2/Lt Williams RK
61st Recce Regt
RAC
Home Forces
Saturday 1st April
Chotie Darling,
Just received your letters and enclosed, for which very many thanks, Darling.
Arrived back safely from Scotland on Wednesday last and have been up to my eyes in work ever since. Things are pretty hectic at the moment.
You’re quite right about the sopranos – I’m quite enamoured with several – Maria Cancellia, Rosa Poncelle* etc, though unfortunately they’re still in Italy I believe.
I shall be able to see you on your leave – at least I hope so. Prepare for an FFI – you naughty girl.
I had to go to Leicester yesterday to take some vehicles there and managed to see Diller for some few minutes. Unhappily it took me nearly an hour to find her, and I was pretty pushed for time. However, I chased around on a motor bike and eventually found her. Brinner spent last weekend there on a 48 from OCTU and had quite a good time I believe.
I’ve just had a break for lunch. I had a pretty cushy time in Scotland. There was a singular lack of any show of organisation with the result that they didn’t really know we were there for three days or so. I had one day in Glasgow on the weekend. No much of a town – yet the Scots refer to it as the ‘Second City of the Empire’.
There was every amenity to be found locally – skating, swimming, golf etc, so I didn’t need to travel abroad. The only snag with the whole place was that all the pubs shut at 8.30 in the evening and very few opened at all on Sundays. We could drink in the mess until 11.30 though, so things were not too bad.
(I’m just going to fight for the coffee – Got it…)
The Lieutenant I went to Glasgow with was once in a mixed AA Battery** – gave me all the dope. He said he had to chuck it as every time he choked off*** some poor girl she burst into tears, which used to shake him. He was a bit crazy anyhow.
Geoff Winzer’s sorting out kit and holding a young auction sale this afternoon so I’m going round to buy it all up (perhaps..)
You evaded my reference to baritones – I think you’ve got a couple teed up somewhere in Bath.
Incidentally Eric and I always used to drink at the ‘Christopher’ which is just opposite the Abbey. It used to be quite a place. That was where, on one memorable occassion I called for two pints and we found we had only got sevenpence between us. Happy days ….
And please, Chotie, no more presents.

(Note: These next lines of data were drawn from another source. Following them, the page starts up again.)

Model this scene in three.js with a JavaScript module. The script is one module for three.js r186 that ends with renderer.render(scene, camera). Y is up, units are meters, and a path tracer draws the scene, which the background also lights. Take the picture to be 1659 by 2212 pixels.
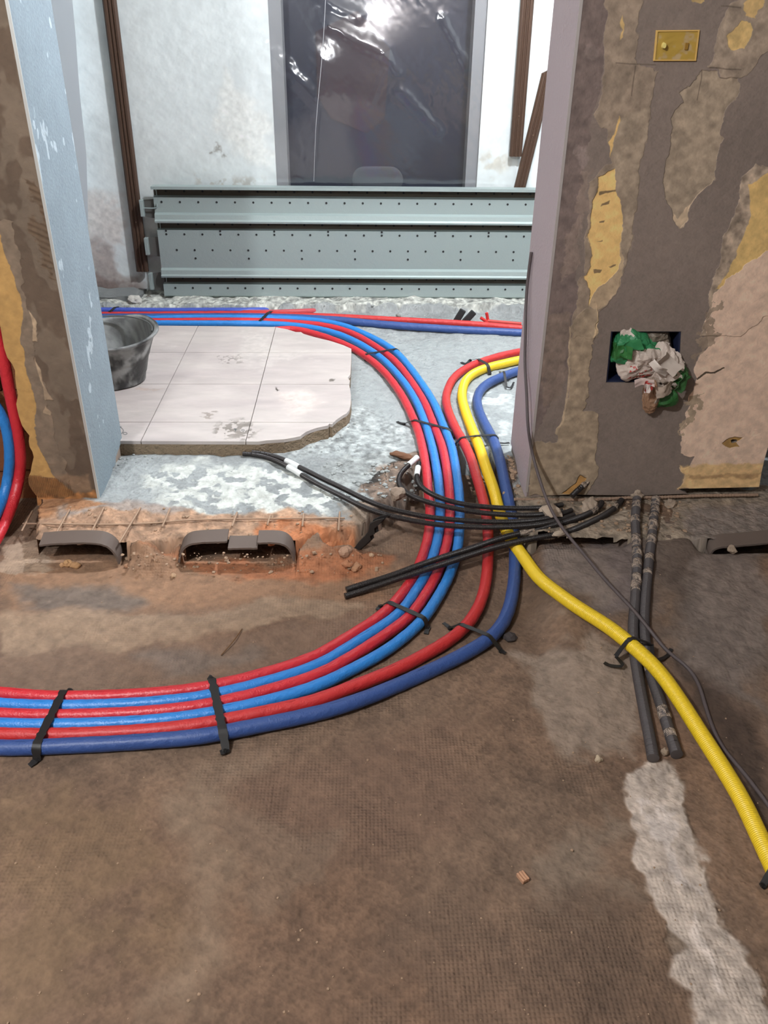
import * as THREE from 'three';
import { mergeGeometries, toCreasedNormals } from 'three/addons/utils/BufferGeometryUtils.js';
import { RoundedBoxGeometry } from 'three/addons/geometries/RoundedBoxGeometry.js';

// ---------------------------------------------------------------- camera, light, exposure
const IW = 1659, IH = 2212, FPX = 1850, EYE = 1.33;
const scene = new THREE.Scene();
scene.background = new THREE.Color(0x020203);
const camera = new THREE.PerspectiveCamera(2 * Math.atan(IH / 2 / FPX) * 180 / Math.PI, IW / IH, 0.05, 30);
camera.rotation.order = 'YXZ';
camera.position.set(0, EYE, 0);
camera.rotation.set(-31 * Math.PI / 180, -1.65 * Math.PI / 180, 0.77 * Math.PI / 180);
camera.updateMatrixWorld(true);
const renderer = new THREE.WebGLRenderer({ antialias: true });
renderer.toneMapping = THREE.LinearToneMapping;
renderer.toneMappingExposure = 1.0;
renderer.shadowMap.enabled = true;
const LAMP_BACK = { at: [0.68, 2.32, -2.63], color: 0xeef5ff, power: 16 };   // bare bulb on the site cable of the back room
const LAMP_FRONT = { at: [-1.05, 2.3, -0.05], color: 0xf8fbff, power: 13.2 };  // bare bulb of the front room
const FRONT_GAIN = 1.03, BACK_GAIN = 1.0;                                    // photographed tone -> real base colour

// ---------------------------------------------------------------- helpers
const V3 = (x, y, z) => new THREE.Vector3(x, y, z);
function ray(px, py) { return V3((px - IW / 2) / FPX, -(py - IH / 2) / FPX, -1).applyQuaternion(camera.quaternion); }
function P(px, py, h) { const d = ray(px, py); return camera.position.clone().addScaledVector(d, (h - EYE) / d.y); }     // point on a level
function PZ(px, py, z) { const d = ray(px, py); return camera.position.clone().addScaledVector(d, z / d.z); }            // point on a wall plane
function PX(px, py, x) { const d = ray(px, py); return camera.position.clone().addScaledVector(d, x / d.x); }            // point on a jamb plane
function rng(seed) { let a = seed >>> 0; return () => { a = a + 0x6D2B79F5 | 0; let t = Math.imul(a ^ a >>> 15, 1 | a); t = t + Math.imul(t ^ t >>> 7, 61 | t) ^ t; return ((t ^ t >>> 14) >>> 0) / 4294967296; }; }
const PERM = new Uint8Array(512), VAL = new Float32Array(256);
{ const r = rng(7); for (let i = 0; i < 256; i++) { PERM[i] = i; VAL[i] = r() * 2 - 1; } for (let i = 255; i > 0; i--) { const j = r() * (i + 1) | 0, t = PERM[i]; PERM[i] = PERM[j]; PERM[j] = t; } for (let i = 0; i < 256; i++) PERM[i + 256] = PERM[i]; }
function vn(x, y) {
  const xi = Math.floor(x), yi = Math.floor(y); let fx = x - xi, fy = y - yi; fx = fx * fx * (3 - 2 * fx); fy = fy * fy * (3 - 2 * fy);
  const X = xi & 255, X1 = (xi + 1) & 255, Y = yi & 255, Y1 = (yi + 1) & 255;
  const a = VAL[PERM[X + PERM[Y]]], b = VAL[PERM[X1 + PERM[Y]]], c = VAL[PERM[X + PERM[Y1]]], d = VAL[PERM[X1 + PERM[Y1]]];
  return a + (b - a) * fx + (c - a) * fy + (a - b - c + d) * fx * fy;
}
function fbm(x, y, o) { let s = 0, a = 0.5; for (let i = 0; i < o; i++) { s += a * vn(x, y); x = x * 2.03 + 17.1; y = y * 2.03 + 5.3; a *= 0.5; } return s; }
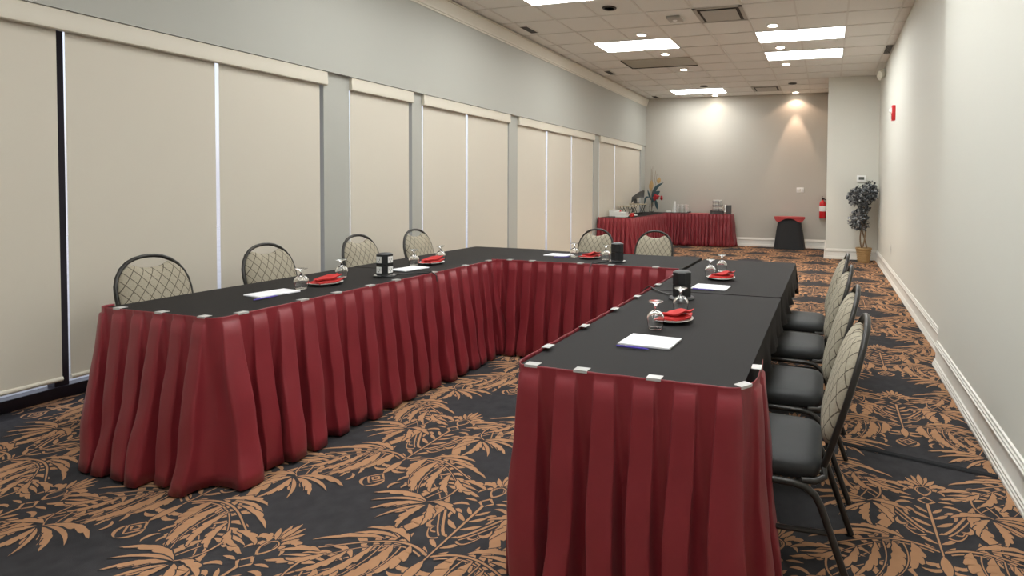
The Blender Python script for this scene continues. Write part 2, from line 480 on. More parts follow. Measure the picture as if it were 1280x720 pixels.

You really can’t do it.
All my love, Darling
Dicker
*Probably Rosa Ponselle, an American soprano
**The mixed (male and female) anti-aircraft batteries had a quite scandalous reputation in some quarters. The women serving alongside men had much more freedom to socialise with the opposite sex than other military units for women. (See also The History of the ATS.)
***’choke off’ - bring the relationship to an end
****The Christopher's Inn is now a backpackers’ hostel.
© Chotie Darling
Were these the women who defended Bristol?
1st April 1944 – Salween offensive by China attacking the Japanese army in Yunnan Province which lies on the NE border of Burma (Myanmar). They eventually reached Burma on 22nd January 1945. (From World War II database.)
The US Air Force accidentally bomb Schaffhausen in northernmost Switzerland and offer $1million in reparations. (From WW2-net Timelines.)
3rd April 1944 – Germany’s huge battleship, the Tirpitz, is attacked and damaged in Operation Tungsten, a bombing raid by the Royal Navy’s Fleet Air Arm in Alten Fjord in Norway. (From Chronology of World War II http://www.onwar.com/chrono/1944/apr44/f03apr44.htm.)
With Hungary now occupied by the German army the US Army Air Force and the RAF bomb the capital Budapest.
4th April 1944 – De Gaulle becomes head of the Free French forces in place of Giraud (from Chronology of World War II).
The US Army Air Force bombs Bucharest, the capital of Romania (from WW2-net Timelines).
5th April 1944 – Siegfried Lederer, a Jewish inmate of the concentration camp and killing centre at Auschwitz-Birkenau escapes to Czechoslovakia. Two days later Rudolf Vrba and Alfred Wetzel also escape successfully. They write a report, providing some of the first reliable eyewitness accounts of the camp, which is published worldwide from Switzerland in June 1944. (See United States Holocaust Memorial Museum.)
Britain closes the telephone service to Ireland (a neutral country in World War 2) and stops newspaper distribution to there and Gibraltar. (From Chronology of World War II.)
6th April 1944 – the Japanese lay siege to Kohima, about 60 miles north of Imphal, a supply depot at the summit of a pass offering the Japanese their best route from Burma into India. The hill-station was bravely defended by a small force of Indian and British troops. Although the siege was relieved by 15th April, fierce fighting at Kohima continued until the end of May when the starving Japanese withdrew. The 2nd Division Memorial at Kohima bears the famous epitaph
"When You Go Home, Tell Them Of Us And Say,
For Their Tomorrow, We Gave Our Today".